> WHAT YOU SHOULD DO
Find the string "script" in the data, then copy every line where it is found.

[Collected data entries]
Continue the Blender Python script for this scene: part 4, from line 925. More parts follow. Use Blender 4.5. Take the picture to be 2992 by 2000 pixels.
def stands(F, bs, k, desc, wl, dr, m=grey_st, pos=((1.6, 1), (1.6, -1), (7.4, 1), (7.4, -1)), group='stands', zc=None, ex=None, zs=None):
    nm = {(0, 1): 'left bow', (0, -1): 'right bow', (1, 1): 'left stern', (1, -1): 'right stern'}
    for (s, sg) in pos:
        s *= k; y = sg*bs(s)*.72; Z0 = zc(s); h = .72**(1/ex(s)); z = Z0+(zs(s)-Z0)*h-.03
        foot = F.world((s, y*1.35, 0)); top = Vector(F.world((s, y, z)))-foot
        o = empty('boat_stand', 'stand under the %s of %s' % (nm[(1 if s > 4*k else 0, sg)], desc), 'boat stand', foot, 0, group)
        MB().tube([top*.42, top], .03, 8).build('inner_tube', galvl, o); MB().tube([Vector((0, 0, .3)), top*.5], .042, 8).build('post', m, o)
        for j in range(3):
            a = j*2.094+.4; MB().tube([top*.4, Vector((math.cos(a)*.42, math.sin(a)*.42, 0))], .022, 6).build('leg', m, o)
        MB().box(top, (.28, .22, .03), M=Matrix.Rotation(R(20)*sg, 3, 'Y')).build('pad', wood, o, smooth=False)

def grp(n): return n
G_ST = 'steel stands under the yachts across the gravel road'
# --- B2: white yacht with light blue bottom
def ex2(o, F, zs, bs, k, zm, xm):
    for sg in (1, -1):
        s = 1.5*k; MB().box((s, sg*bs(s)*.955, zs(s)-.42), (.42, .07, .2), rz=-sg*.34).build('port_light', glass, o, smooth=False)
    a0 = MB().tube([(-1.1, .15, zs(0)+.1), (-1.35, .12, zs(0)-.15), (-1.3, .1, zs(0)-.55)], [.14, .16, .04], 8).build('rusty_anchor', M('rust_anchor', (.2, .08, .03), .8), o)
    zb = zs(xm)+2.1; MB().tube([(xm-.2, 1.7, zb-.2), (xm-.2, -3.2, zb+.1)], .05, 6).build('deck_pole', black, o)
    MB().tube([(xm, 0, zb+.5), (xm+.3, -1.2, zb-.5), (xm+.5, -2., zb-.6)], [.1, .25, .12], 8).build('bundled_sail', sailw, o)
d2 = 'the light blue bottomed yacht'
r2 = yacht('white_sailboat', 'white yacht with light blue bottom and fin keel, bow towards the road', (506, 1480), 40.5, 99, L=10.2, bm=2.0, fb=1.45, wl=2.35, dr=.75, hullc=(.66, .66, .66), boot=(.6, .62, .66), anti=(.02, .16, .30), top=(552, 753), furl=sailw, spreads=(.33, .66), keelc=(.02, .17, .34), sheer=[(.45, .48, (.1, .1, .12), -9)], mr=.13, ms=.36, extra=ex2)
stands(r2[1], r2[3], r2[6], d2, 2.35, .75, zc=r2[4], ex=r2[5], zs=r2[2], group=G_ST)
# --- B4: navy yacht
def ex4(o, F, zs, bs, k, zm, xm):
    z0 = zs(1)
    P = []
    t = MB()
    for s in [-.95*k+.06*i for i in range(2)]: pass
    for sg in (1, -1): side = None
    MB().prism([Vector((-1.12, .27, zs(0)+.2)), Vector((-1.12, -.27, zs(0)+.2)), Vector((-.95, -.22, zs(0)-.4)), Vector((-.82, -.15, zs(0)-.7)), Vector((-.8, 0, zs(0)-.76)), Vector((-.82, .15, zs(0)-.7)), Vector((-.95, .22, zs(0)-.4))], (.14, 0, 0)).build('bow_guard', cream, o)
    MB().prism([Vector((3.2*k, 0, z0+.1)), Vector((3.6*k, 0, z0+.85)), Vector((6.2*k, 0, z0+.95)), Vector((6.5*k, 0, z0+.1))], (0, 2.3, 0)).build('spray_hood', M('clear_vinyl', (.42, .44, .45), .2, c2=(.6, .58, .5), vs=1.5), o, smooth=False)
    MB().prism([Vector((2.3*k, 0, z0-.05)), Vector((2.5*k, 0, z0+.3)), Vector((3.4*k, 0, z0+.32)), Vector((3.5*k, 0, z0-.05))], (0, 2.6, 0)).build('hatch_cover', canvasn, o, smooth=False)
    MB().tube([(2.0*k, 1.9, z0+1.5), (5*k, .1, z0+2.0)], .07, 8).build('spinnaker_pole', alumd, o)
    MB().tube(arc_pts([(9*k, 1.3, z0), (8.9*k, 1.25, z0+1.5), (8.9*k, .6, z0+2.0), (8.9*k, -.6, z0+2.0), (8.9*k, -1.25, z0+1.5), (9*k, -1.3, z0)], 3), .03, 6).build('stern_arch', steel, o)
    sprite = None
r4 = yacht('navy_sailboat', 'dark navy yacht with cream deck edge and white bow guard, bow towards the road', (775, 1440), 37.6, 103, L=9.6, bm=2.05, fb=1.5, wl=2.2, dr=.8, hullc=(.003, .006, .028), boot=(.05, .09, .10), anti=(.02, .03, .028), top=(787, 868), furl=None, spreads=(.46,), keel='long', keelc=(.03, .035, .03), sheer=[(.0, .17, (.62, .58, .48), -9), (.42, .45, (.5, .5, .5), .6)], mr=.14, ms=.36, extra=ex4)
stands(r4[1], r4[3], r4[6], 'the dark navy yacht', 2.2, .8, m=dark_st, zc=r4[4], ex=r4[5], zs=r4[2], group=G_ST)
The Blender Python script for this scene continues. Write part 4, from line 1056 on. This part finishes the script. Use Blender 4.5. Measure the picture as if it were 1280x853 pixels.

> FULL SOLUTION
Continue the Blender Python script for this scene: part 4, from line 925. More parts follow. Use Blender 4.5. Take the picture to be 2992 by 2000 pixels.
The Blender Python script for this scene continues. Write part 4, from line 1056 on. This part finishes the script. Use Blender 4.5. Measure the picture as if it were 1280x853 pixels.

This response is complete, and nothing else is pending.